Il dit alors aux Libanais désespérés se tenant devant lui : « Je suis la Résurrection et la Vie, croyez-vous cela ? » (Jean 11, 25).
Ils lui répondirent :
Voici que le Liban, pays message, passe aujourd’hui par une épreuve très difficile qui a causé chez ses enfants le désespoir et l’inquiétude pour l’avenir, comme si sa vocation et sa mission étaient finies en Orient et dans le monde.
Nous sommes venus chez Toi, Ô Jésus, portant nos préoccupations et nos tragédies quotidiennes, car notre vie au sein de notre État est devenue quasi impossible et nous sommes devenus incapables d’affronter les défis économiques, monétaires, sociaux, politiques et sécuritaires. Et en conséquence, nous souffrons de la pauvreté, de la famine, du manque de soins sanitaires et d’éducation, et de l’émigration, notamment celle de nos jeunes et de nos élites.

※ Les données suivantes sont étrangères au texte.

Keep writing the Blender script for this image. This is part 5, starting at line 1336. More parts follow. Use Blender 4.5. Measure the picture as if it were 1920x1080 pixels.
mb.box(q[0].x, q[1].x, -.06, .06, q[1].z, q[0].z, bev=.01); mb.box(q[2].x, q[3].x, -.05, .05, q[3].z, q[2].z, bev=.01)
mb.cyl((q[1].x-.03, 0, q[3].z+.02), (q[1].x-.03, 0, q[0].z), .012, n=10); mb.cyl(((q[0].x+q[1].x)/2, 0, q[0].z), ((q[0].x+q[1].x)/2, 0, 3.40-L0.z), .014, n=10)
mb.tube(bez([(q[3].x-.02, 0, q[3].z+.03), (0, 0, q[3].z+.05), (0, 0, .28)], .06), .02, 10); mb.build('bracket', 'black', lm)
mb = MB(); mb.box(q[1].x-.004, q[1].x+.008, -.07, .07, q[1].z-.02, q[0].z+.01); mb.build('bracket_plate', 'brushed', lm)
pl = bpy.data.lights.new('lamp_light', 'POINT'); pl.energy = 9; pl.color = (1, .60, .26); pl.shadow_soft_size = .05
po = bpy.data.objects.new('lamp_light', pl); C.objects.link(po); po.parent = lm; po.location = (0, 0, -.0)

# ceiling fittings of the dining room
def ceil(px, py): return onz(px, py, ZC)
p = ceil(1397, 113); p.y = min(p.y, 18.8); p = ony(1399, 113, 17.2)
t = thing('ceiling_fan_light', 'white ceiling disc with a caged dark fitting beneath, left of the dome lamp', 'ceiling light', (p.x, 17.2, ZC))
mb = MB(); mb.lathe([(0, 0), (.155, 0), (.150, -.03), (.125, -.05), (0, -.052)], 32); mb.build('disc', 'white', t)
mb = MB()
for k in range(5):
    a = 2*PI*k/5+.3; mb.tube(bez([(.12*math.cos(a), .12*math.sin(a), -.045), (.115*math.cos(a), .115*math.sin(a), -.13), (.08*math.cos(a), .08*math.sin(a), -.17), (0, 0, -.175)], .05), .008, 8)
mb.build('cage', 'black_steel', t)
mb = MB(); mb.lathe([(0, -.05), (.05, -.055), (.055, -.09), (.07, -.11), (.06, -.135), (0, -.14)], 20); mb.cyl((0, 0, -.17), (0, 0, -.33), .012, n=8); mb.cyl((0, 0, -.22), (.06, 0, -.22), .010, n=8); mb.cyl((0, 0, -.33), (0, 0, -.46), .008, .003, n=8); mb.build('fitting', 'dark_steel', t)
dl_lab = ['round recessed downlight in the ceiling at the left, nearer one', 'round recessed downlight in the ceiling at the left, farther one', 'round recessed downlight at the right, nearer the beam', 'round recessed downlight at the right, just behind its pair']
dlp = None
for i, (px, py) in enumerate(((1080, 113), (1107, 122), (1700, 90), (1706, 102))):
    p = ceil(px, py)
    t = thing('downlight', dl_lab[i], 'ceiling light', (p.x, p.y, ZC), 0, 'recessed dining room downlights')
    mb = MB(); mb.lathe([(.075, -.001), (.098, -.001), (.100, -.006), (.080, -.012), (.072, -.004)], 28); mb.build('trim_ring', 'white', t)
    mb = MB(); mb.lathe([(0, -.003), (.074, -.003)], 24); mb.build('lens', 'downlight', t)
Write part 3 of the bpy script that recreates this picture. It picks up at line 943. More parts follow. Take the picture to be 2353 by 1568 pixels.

Nous souffrons également de la mauvaise réputation de notre pays car des amis à travers le monde nous répètent : votre État est corrompu, pillé et failli et est classé au nombre des pays ratés ; et si vos responsables ne se reprennent pas et ne commencent à appliquer les réformes, vous êtes voués à la finitude. Ils vous ont mis au tombeau et vous êtes désormais comptés parmi les morts.
Nous sommes venus Ô Jésus, avec Marthe et Marie, Te dire : « Seigneur, si Tu avais été ici, notre Liban ne serait pas mort ! Mais nous croyons que Tu es le Christ, le Fils de Dieu, Celui qui vient dans le monde » (Jean 11, 27).
Jésus parvint au sépulcre, s’est tenu devant le Liban mort et enseveli, et dit aux Libanais : Ôtez la pierre. Ils ont répondu : il y a longtemps qu’il est mort, il doit déjà sentir la faillite et la corruption.
Jésus dit : Ne vous ai-je pas dit que si vous croyez, vous verrez la gloire de Dieu ?
Puis il leva les yeux vers le ciel et dit : « Père, je Te rends grâce de ce que Tu m’as exaucé. Certes je savais bien que Tu m’exauces toujours, mais j’ai parlé à cause de cette foule qui m’entoure, afin qu’ils croient que Tu m’as envoyé » (Jean 11, 41-42).
Puis il cria d’une voix forte : Liban, lève-toi et sors de ton tombeau ! Et le Liban sortit, reprit sa bonne santé et se remit à accomplir sa mission dans la liberté, la dignité et la convivialité dans le respect des diversités et son service humanitaire, religieux social et culturel.
Mes frères Chrétiens, mes frères Libanais
Accueillons Jésus Christ ressuscité d’entre les morts dans la joie, la foi et l’espérance.
Profitons de cette occasion pour lire les signes des temps qui sont en notre faveur, pour découvrir la volonté de Dieu et témoigner sa présence au milieu de nous.
Cessons de traiter avec le monde des morts, le monde de la corruption et de la faillite.
Roulons la pierre de nos tombes calcifiées qui représentent nos corps mortels, nos avidités et nos égoïsmes. Roulons la pierre des cœurs pétrifiés des hommes politiques et de nos cœurs ; elle nous empêche de nous rencontrer et de rencontrer le Christ qui nous précède partout où nous sommes appelés à porter notre mission privilégiée.
Libérons-nous du suivisme qui nous asservit et unissons-nous pour décider nous-mêmes de notre sort.
Le Christ nous a libérés par sa mort et sa résurrection pour être libres et devenir les prophètes de la Vérité dans notre monde.
Collaborons ensemble à construire ce qui a été détruit dans notre société, notre État et notre Patrie, et à restaurer les mœurs qui ont été dépravées et les valeurs qui ont été perdues.
Notre espérance est grande que nous ressusciterons avec le Liban pour y être des messagers de charité, de fraternité et de paix.
Notre espérance est grande que le Liban, le pays que Jésus a tant aimé et dressé comme modèle, ressuscitera à une vie nouvelle par les efforts de chacun et par l’intercession de la Très Sainte Vierge Marie, sa Mère et Notre-Dame du Liban qui l’a accompagné sur notre terre et continue de nous accompagner.
Le Liban est une terre bénie de Dieu pour être le pays de la rencontre dans la liberté et un espace de dialogue où ses enfants construiront ensemble la paix.
Christ est ressuscité. Il est vraiment ressuscité.